Call it the non-format radio format. Instead of sticking to one genre of music, producers mix Leadbelly with Latin music, Bob Dylan with Taber cowboy Corb Lund.
“It’s kind of odd,” says David Ward, host of The Afternoon Edition on CKUA. Odd, perhaps, but it clearly works; most of the station’s revenue comes directly from its listeners.
Now the Edmonton-based station that pioneered the non-format format in Alberta (and amassed a world-renowned music library in the process) is facing an unlikely competitor in Canada’s public broadcaster. Earlier this month, the CBC launched “the new Radio 2,” axing hours of classical music programming and replacing it with shows that feature an eclectic mix of mostly Canadian music. It’s the non-format format on a national scale, and CKUA general manager Ken Regan isn’t thrilled by the change. By revamping Radio 2, he says, the CBC is unfairly using government funding to compete in the radio market against stations like CKUA and campus stations like CJSR in Edmonton and CJSW in Calgary. “It’s flattering to be copied,” he says. “But the difference is we don’t get a government subsidy to do this.”
Regan says that if the CBC were listener-funded and not taxpayer-funded, he’d have no problem with the controversial format flip. “I’m willing to compete on that basis with them.... But don’t come in and steal audience or try to steal audience from me using government-funded competition. It’s not right.”
CKUA has gone through a number of transformations since its inception at the University of Alberta in 1927. In the past, the station enjoyed financial support from the Alberta government, but that support ended in the mid-’90s. Now the station is a non-profit with a limited commercial licence.
“We’re out here scratching and clawing to survive with audience support,” Regan says, “and CBC rolls in with government-funded competition — and it’s like that guy in Tiananmen Square facing down the tanks.”
Regan, a former producer for CBC Television, says it pains him to see his former employer on a “desperate search” to justify its existence by constantly striving for more revenue and better ratings. “I think Canadians would be happy,” he says, “to support a CBC that just fulfilled its mandate instead of trying to be on both sides of the fence.”
CBC spokesperson Jeff Keay says that because the CBC isn’t a commercial broadcaster, it isn’t competing with stations like CKUA. “It’s not as if we’re attempting to grab a slice of their advertising revenues or anything,” Keay says. “We don’t carry commercials, so we’re not competing in that space.... Yes, we are looking to expand the number of people who listen to Radio 2. But it would not be accurate to say that we’re looking to do that by stealing them from other radio stations that may or may not play elements of the kind of the music that we intend to play.”
Ward, who’s been with CKUA for more than 20 years, sees the Radio 2 change in part as a compliment.
“It’s a validation of what we’ve been doing for 35 years,” he says. “We’ve known this for a long time. There are listeners who are happy to hear Feist and Hank Williams and Jimi Hendrix in the same set, and if you throw some Latin music in there, great. Finally the CBC is catching up.”

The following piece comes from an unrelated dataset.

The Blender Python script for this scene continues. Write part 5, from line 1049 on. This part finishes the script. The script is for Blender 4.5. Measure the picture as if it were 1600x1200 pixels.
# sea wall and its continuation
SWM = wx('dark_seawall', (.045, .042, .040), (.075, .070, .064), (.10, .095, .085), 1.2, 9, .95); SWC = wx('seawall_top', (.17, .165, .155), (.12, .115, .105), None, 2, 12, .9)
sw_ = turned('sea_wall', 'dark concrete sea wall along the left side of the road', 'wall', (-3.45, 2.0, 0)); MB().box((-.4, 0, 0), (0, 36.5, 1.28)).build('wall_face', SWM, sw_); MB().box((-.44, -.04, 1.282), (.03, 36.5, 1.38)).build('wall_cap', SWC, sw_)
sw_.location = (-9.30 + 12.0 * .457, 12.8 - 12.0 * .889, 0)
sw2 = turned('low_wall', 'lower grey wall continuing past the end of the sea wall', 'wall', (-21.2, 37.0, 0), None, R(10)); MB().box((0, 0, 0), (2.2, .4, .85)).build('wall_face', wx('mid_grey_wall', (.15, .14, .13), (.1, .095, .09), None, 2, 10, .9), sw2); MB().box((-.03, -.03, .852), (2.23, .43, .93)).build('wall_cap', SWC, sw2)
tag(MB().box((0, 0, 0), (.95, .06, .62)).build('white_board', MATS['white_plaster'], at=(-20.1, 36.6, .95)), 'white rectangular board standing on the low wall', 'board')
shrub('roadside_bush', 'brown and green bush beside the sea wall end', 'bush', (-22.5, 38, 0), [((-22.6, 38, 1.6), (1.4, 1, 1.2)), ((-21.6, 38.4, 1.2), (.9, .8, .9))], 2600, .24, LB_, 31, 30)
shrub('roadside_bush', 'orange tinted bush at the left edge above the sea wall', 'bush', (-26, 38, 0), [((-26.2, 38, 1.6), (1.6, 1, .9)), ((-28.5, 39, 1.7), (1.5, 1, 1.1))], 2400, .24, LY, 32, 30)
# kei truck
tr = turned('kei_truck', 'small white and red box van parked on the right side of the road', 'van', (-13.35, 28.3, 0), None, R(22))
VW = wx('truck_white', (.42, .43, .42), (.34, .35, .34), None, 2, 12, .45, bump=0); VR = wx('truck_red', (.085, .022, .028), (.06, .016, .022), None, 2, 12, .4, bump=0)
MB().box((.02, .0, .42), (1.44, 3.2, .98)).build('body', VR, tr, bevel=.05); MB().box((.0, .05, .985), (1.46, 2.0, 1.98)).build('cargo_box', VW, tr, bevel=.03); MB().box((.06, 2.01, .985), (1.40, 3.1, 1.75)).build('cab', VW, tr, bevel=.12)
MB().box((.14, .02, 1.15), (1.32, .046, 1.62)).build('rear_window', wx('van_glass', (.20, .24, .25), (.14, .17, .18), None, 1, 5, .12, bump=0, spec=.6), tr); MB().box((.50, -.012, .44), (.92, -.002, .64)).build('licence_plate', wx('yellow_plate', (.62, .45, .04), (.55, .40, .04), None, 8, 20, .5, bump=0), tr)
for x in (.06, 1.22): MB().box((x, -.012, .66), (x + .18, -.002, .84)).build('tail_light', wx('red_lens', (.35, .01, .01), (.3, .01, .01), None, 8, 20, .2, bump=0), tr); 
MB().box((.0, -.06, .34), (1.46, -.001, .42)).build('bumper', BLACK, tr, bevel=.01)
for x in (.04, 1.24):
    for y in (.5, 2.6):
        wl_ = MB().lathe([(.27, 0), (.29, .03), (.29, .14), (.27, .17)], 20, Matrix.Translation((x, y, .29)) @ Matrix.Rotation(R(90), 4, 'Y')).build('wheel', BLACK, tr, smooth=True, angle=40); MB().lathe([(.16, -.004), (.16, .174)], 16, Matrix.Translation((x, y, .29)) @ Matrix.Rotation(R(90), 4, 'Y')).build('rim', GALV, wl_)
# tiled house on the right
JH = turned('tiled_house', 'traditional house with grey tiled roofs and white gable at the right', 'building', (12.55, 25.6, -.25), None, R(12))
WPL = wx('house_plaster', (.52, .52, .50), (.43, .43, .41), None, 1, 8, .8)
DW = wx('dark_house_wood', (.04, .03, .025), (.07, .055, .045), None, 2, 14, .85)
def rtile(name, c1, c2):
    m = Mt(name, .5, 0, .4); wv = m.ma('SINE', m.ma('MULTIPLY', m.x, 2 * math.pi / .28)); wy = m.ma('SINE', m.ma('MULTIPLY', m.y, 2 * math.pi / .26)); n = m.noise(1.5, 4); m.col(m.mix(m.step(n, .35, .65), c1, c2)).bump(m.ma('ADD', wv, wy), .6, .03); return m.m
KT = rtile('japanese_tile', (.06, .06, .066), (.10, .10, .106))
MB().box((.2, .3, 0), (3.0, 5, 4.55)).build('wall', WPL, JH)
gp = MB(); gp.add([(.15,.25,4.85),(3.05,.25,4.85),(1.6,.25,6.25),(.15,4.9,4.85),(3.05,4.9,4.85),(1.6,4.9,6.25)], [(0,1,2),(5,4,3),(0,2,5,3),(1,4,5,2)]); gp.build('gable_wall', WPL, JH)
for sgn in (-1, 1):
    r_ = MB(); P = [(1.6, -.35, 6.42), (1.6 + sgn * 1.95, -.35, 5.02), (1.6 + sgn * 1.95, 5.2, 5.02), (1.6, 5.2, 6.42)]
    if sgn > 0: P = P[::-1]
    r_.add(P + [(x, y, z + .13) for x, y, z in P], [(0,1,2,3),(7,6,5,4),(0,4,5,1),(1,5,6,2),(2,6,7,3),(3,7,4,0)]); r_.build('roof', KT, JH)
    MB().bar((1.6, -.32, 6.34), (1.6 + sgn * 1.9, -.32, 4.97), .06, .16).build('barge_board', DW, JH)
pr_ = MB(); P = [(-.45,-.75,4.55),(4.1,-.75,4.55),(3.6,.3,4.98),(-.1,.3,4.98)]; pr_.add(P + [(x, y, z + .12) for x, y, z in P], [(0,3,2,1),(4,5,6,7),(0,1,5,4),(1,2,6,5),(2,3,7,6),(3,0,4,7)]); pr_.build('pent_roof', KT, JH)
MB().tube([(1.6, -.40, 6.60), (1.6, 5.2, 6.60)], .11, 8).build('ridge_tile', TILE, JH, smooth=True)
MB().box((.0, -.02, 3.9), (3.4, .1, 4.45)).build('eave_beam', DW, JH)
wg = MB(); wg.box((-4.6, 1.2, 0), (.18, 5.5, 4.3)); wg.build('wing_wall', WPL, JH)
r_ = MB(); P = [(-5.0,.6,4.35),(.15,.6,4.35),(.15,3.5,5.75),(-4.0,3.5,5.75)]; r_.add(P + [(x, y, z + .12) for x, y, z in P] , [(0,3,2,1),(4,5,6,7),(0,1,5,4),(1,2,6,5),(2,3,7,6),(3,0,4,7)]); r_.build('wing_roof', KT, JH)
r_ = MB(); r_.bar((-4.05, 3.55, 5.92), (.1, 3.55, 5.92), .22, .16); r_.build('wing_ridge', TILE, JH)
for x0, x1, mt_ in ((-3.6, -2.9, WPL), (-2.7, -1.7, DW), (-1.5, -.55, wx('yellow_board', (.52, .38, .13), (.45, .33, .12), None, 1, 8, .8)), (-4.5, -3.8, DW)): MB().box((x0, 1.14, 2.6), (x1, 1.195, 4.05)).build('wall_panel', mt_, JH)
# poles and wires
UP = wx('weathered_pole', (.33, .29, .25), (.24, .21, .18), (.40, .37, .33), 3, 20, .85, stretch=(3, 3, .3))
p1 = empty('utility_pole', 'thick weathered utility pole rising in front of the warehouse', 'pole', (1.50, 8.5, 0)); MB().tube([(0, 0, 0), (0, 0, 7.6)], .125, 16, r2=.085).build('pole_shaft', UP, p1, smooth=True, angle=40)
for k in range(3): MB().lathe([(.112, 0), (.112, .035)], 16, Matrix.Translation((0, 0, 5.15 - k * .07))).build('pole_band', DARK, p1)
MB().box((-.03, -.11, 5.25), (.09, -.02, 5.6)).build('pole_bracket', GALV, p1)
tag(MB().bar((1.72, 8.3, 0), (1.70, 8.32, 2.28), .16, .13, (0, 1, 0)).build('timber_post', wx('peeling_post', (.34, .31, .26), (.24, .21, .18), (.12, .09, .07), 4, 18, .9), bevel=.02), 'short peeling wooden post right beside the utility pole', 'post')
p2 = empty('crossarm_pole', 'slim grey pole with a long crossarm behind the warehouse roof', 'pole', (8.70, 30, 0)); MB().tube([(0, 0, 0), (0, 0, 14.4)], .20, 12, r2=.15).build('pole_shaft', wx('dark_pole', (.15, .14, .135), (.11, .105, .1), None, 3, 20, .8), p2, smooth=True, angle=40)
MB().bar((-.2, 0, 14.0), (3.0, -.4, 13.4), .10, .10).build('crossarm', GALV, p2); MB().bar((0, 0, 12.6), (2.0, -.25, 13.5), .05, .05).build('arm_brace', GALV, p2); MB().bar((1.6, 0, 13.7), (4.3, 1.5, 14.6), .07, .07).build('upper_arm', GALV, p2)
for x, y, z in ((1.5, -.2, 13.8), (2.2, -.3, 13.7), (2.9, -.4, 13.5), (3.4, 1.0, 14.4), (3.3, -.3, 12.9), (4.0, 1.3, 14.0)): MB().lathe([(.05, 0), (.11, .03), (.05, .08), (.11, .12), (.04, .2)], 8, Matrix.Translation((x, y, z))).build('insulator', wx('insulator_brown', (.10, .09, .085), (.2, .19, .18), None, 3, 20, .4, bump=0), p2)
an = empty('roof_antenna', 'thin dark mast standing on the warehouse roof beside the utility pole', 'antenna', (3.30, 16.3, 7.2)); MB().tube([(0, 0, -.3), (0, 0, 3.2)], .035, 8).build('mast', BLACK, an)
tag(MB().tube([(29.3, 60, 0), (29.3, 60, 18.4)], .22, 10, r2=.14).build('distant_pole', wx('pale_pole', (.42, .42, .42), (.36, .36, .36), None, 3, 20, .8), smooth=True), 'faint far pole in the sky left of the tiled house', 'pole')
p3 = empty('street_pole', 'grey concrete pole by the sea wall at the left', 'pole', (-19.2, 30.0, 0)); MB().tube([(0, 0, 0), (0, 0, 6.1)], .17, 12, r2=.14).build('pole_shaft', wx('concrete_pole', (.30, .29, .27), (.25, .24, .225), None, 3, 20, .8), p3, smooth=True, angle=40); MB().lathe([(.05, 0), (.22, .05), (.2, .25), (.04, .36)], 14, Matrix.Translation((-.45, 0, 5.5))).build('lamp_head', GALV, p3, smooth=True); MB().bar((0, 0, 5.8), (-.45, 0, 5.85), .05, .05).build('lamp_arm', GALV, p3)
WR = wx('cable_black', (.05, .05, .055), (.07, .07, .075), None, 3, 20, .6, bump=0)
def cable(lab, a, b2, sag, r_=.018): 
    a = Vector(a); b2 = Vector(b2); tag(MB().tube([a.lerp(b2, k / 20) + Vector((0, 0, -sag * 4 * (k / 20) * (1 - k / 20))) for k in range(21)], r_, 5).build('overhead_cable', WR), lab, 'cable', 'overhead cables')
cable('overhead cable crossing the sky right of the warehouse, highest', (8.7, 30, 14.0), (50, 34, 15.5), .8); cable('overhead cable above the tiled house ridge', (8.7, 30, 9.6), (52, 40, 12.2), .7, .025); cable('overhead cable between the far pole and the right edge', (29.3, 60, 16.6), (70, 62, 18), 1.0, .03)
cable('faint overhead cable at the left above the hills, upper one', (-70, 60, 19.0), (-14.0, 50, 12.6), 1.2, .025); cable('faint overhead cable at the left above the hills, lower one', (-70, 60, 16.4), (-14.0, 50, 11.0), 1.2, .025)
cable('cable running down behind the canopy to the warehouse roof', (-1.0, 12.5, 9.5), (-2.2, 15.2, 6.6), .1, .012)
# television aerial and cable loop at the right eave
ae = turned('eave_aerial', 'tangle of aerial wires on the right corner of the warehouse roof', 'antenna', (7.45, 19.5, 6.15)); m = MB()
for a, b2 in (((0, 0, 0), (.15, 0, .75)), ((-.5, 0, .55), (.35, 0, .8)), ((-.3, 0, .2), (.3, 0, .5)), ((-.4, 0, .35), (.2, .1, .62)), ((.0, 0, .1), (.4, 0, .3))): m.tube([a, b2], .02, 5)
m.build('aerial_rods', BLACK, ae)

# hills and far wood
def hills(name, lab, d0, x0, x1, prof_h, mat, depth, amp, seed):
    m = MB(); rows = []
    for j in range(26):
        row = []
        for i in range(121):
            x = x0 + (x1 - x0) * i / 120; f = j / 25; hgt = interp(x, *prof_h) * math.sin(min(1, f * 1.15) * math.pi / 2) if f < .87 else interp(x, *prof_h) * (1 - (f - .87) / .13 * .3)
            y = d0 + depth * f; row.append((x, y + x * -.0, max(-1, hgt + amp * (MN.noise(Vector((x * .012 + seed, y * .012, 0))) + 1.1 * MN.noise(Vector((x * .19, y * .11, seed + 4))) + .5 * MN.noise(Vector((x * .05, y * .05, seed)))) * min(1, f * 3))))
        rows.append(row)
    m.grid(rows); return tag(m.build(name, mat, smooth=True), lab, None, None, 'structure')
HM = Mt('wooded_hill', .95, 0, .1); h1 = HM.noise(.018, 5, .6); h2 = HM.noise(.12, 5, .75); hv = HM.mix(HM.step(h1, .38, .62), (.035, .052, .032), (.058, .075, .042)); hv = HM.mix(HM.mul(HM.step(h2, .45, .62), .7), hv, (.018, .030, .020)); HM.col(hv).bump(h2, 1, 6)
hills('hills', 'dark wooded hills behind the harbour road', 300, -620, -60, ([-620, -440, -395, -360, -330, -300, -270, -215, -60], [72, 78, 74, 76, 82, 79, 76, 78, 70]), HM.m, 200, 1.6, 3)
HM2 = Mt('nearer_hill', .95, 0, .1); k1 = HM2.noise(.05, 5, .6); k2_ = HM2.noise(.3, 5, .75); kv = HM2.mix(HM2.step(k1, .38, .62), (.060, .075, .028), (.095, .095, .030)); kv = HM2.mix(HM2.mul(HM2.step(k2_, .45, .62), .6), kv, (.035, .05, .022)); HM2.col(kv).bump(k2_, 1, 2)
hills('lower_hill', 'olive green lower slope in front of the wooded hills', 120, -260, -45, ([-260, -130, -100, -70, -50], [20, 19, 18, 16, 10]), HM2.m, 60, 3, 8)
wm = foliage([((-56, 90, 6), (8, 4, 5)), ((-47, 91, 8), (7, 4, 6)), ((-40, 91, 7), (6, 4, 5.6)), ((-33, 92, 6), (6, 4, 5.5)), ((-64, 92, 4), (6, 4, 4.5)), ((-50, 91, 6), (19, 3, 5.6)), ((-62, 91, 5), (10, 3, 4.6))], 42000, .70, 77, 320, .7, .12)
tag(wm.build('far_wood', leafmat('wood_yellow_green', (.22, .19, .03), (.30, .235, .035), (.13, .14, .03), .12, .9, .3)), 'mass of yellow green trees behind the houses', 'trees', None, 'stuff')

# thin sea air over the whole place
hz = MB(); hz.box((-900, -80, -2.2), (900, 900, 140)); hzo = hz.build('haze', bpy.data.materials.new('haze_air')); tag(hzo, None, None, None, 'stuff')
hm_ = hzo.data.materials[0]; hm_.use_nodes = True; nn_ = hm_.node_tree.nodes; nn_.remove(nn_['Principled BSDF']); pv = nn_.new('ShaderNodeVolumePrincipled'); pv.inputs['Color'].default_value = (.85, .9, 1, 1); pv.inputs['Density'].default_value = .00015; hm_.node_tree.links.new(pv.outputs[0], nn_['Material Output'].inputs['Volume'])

However, Ward agrees Radio 2 is now CKUA’s direct competitor. “We’ve been the coffee funky shop here on the street for — certainly in this format — 35 years, 40 years,” he says. “And now, in a sense, Starbucks is open across the street.”
And although Regan is bothered by what he calls the “inherent unfairness” of the Radio 2 change, he believes CKUA’s relationship with its listeners will keep the station going.
“We will focus on what we do best, which is to provide great service to our audience, to be responsive to the audience, to be accountable to the audience — which, unlike the CBC, we have no choice but to do, because if we’re not accountable to them, they simply don’t give us money.”